Ludwig Mies van der Rohe may have been interred in Chicago’s Graceland Cemetery in 1969, but he remains the great undead of modern architecture. He lives on in his serene temples, such as Crown Hall and the IBM Building, but also in a thousand cheap knockoffs–the sterile glass skyscrapers of the past three decades and their own bastard offspring, cut-rate concrete towers like Grand Plaza and Superior Place.
Mies had been given a blank slate. A 1942 photomontage shows the entire campus sitting on a flat plinth that separates it from the city around it. The plinth didn’t make the final cut, but Mies returned to the concept throughout his career. He was more than willing to put his own buildings on a pedestal, even before anyone else was.
Mies collaborator and benefactor Phyllis Lambert, writing in the “Mies in America” catalog, found this first design “extraordinarily agitated and complicated.” But it also has a visual richness missing in the campus that was finally built; it has the complexity and contradiction argued for by architect Robert Venturi, who changed Mies’s dictum “less is more” to “less is a bore.” But Mies was on a quest for the one great truth, for what Louis Sullivan’s mathematics tutor called “demonstrations so broad as to admit of NO EXCEPTION!”

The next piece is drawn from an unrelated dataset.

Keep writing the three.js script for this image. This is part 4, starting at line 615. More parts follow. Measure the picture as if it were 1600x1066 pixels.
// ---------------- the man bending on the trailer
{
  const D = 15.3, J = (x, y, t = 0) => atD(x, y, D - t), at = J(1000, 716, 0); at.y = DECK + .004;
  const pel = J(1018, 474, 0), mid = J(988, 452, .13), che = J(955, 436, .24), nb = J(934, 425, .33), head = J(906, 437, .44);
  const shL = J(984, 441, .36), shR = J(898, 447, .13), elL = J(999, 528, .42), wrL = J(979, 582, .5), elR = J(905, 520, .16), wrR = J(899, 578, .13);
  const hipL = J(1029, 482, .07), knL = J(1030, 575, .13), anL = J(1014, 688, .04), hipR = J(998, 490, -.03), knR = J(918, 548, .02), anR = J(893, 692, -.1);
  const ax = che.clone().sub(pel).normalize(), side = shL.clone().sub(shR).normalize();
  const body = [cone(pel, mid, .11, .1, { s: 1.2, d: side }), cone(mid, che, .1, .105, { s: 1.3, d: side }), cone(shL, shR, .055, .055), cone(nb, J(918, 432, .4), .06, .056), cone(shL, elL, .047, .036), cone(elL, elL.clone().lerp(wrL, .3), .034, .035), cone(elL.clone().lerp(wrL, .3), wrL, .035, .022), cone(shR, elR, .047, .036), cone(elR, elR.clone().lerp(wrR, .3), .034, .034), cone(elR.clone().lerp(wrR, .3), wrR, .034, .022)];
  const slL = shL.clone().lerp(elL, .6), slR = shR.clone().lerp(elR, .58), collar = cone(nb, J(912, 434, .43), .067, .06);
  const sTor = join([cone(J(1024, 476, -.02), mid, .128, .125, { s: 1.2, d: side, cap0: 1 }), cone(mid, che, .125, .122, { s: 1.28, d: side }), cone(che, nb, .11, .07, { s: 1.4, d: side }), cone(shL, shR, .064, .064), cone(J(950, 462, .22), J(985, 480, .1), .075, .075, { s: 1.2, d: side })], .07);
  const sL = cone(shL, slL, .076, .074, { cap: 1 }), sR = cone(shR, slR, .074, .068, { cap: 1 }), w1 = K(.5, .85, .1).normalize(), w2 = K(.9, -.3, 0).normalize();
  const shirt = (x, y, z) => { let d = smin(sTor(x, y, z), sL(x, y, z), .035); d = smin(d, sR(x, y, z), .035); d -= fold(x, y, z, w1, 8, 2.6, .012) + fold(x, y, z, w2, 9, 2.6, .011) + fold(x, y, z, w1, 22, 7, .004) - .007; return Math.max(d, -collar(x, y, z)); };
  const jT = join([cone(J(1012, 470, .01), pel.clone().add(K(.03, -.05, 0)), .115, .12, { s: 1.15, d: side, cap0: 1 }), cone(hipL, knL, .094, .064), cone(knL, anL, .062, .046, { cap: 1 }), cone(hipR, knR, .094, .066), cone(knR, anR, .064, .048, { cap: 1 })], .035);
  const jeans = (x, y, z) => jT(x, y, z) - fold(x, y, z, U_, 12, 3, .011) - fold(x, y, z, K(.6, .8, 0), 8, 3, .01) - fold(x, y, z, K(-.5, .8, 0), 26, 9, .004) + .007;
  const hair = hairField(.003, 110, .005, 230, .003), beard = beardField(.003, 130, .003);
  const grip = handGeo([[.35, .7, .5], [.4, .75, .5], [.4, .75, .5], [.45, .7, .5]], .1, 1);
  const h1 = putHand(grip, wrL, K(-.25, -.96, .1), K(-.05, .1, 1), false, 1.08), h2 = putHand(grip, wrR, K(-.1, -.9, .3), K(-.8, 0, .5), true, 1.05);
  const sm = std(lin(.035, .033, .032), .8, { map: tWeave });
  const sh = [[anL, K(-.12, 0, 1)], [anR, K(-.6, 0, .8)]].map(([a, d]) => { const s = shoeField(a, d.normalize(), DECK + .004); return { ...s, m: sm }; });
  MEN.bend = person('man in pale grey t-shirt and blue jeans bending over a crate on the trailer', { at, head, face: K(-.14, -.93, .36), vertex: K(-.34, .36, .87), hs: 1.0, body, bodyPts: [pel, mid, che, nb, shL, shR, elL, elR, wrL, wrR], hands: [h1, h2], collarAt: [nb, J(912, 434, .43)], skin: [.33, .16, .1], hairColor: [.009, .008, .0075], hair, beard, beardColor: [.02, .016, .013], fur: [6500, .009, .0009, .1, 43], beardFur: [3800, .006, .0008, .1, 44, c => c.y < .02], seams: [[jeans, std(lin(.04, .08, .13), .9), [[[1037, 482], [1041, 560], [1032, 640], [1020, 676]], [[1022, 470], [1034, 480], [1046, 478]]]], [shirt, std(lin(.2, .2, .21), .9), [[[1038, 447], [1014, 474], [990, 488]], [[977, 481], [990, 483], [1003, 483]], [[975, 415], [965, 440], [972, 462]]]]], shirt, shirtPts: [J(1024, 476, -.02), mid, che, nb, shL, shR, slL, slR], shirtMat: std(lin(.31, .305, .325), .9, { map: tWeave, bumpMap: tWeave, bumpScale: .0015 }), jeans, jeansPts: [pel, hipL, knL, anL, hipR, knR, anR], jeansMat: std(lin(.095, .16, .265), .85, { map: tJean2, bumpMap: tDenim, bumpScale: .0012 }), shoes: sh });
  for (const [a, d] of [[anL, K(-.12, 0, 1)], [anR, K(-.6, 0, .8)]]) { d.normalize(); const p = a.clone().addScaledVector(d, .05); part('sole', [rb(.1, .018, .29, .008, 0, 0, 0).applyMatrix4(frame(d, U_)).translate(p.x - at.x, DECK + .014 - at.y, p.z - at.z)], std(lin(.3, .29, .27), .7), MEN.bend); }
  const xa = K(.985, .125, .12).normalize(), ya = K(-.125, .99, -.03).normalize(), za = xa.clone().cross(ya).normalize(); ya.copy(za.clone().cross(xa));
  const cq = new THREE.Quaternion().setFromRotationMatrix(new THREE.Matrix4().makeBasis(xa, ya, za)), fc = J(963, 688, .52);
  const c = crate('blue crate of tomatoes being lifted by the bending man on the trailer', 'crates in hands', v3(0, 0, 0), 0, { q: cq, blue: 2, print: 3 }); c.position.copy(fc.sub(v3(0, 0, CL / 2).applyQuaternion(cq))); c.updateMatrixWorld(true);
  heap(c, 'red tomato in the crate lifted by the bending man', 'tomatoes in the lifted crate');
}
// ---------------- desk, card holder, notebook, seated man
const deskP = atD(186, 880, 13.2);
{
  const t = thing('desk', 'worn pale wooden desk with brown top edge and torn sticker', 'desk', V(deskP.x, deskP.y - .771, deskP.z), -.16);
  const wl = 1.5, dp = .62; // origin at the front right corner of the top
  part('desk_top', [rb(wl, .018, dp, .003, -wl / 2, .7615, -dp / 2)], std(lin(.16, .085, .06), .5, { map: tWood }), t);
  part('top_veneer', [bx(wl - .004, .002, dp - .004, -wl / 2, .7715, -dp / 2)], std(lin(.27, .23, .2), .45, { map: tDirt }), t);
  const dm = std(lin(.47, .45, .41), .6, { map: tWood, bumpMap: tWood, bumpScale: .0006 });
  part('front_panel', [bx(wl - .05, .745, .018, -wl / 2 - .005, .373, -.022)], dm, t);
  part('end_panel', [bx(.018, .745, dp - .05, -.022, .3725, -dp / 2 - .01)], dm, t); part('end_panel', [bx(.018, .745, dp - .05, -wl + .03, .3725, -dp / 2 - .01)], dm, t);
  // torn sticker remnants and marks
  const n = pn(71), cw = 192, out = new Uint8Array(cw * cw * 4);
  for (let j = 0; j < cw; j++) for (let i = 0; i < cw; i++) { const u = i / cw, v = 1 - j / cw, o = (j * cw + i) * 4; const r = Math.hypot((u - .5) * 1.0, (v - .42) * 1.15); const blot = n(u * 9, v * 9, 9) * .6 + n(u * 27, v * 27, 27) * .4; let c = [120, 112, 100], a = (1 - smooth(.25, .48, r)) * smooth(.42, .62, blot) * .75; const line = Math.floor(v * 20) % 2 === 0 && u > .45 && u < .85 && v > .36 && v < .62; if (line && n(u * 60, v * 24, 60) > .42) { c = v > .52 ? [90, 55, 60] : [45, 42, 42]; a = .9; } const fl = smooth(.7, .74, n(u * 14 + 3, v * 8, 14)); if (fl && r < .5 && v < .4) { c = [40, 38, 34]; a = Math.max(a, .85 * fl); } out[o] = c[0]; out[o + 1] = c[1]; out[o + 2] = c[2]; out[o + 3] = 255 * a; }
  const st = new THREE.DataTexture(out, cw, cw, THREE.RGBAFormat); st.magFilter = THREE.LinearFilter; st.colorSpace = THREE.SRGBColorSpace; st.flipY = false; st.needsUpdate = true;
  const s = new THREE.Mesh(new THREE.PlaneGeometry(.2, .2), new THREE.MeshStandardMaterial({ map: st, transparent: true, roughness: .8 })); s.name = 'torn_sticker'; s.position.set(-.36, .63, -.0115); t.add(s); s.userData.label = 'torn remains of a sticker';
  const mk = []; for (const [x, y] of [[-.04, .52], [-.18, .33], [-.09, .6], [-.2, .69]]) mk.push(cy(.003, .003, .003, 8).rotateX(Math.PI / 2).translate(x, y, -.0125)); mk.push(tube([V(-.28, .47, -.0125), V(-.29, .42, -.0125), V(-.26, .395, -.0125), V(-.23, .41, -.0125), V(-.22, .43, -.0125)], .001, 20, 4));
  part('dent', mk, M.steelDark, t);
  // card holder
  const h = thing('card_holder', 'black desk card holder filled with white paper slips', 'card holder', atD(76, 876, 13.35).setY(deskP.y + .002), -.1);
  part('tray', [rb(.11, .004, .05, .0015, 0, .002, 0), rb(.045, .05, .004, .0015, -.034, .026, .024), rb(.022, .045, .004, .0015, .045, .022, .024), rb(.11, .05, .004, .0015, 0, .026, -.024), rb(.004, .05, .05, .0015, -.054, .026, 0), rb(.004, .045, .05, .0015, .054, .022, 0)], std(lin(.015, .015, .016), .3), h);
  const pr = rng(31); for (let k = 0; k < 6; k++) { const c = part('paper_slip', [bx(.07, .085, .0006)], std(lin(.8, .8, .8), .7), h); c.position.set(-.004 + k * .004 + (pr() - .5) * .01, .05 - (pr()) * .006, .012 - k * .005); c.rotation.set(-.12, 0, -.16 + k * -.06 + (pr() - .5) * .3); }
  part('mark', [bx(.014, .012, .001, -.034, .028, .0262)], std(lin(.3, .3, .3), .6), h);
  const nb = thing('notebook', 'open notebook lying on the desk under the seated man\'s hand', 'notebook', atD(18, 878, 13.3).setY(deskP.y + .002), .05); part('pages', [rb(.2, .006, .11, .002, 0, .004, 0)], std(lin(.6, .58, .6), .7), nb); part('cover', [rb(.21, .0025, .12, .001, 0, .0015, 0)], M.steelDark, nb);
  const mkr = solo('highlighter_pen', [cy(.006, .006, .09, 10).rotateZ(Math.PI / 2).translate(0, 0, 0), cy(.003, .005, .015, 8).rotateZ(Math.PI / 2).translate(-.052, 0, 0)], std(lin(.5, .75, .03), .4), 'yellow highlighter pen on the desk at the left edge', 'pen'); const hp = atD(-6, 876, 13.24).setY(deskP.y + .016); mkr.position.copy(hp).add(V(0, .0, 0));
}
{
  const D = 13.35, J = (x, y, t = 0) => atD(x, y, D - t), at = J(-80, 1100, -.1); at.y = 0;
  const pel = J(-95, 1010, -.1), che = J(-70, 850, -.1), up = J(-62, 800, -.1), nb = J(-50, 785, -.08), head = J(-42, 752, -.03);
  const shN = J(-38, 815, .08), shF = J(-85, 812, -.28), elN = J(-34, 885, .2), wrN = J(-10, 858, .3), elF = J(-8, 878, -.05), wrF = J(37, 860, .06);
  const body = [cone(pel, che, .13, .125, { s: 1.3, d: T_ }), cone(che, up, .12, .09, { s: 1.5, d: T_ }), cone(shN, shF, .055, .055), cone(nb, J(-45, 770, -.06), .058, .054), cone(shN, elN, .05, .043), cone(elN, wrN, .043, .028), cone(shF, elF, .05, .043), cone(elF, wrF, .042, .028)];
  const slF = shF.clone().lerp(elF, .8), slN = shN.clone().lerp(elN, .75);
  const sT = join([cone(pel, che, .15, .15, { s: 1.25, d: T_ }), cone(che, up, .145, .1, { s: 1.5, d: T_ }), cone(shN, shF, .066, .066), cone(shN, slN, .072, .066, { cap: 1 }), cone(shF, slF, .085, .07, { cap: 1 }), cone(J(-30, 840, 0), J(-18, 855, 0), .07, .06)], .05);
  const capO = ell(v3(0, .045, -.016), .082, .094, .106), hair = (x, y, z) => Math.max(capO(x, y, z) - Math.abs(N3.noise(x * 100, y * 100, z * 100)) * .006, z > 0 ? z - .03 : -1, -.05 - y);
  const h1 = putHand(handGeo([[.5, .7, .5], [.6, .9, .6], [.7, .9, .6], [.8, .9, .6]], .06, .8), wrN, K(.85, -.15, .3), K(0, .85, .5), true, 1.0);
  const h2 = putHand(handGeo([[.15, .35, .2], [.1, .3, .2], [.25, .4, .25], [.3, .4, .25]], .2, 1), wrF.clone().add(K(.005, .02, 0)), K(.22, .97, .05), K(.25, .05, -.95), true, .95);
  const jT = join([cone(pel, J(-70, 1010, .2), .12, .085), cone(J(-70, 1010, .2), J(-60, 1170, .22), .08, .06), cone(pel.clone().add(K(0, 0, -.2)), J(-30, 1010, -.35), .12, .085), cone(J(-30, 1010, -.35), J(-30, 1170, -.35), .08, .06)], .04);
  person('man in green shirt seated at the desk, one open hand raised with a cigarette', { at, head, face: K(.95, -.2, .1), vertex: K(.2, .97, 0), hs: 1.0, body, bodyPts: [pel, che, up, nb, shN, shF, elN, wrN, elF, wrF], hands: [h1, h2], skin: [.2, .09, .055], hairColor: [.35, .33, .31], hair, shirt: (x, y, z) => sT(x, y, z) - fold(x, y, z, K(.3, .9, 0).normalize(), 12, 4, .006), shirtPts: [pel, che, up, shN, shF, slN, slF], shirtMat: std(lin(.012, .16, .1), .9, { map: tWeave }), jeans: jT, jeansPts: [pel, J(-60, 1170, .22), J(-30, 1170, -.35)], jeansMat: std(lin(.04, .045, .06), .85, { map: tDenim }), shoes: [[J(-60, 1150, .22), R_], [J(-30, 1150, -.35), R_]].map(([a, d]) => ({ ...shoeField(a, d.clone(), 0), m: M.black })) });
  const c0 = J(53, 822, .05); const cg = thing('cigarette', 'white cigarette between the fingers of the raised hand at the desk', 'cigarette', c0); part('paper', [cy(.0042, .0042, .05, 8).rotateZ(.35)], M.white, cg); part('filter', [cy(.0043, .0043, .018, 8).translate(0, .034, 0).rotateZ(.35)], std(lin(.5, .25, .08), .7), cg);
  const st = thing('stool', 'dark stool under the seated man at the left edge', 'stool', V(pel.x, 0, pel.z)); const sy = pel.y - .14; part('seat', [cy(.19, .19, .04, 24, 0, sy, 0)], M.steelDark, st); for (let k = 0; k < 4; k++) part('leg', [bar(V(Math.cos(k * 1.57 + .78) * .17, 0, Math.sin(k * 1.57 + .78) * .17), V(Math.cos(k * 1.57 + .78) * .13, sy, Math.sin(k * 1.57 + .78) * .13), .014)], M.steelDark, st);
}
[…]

The simplicity of his design reflects Mies’s belief that there’s one best solution for every problem, and it can be discovered only through intense, dedicated study. Lambert writes, “In America, drawing became for Mies a way of thinking.” More than 1,300 sheets of exploratory drawings were made for two IIT buildings, neither of which was built, but the solutions he finally discovered found expression in the 1945 Navy Building, now the Alumni Memorial Hall, his first classroom building for the campus. The city’s building code–reflecting the lessons of the 1871 Chicago Fire, in which metal melted and buckled–prohibited leaving steel columns exposed if the structure was more than one story, so the I beams had to be encased in concrete. Mies went from the direct to the poetic, spraying concrete on the columns, then facing them with black-painted steel to create the illusion of an exposed structure.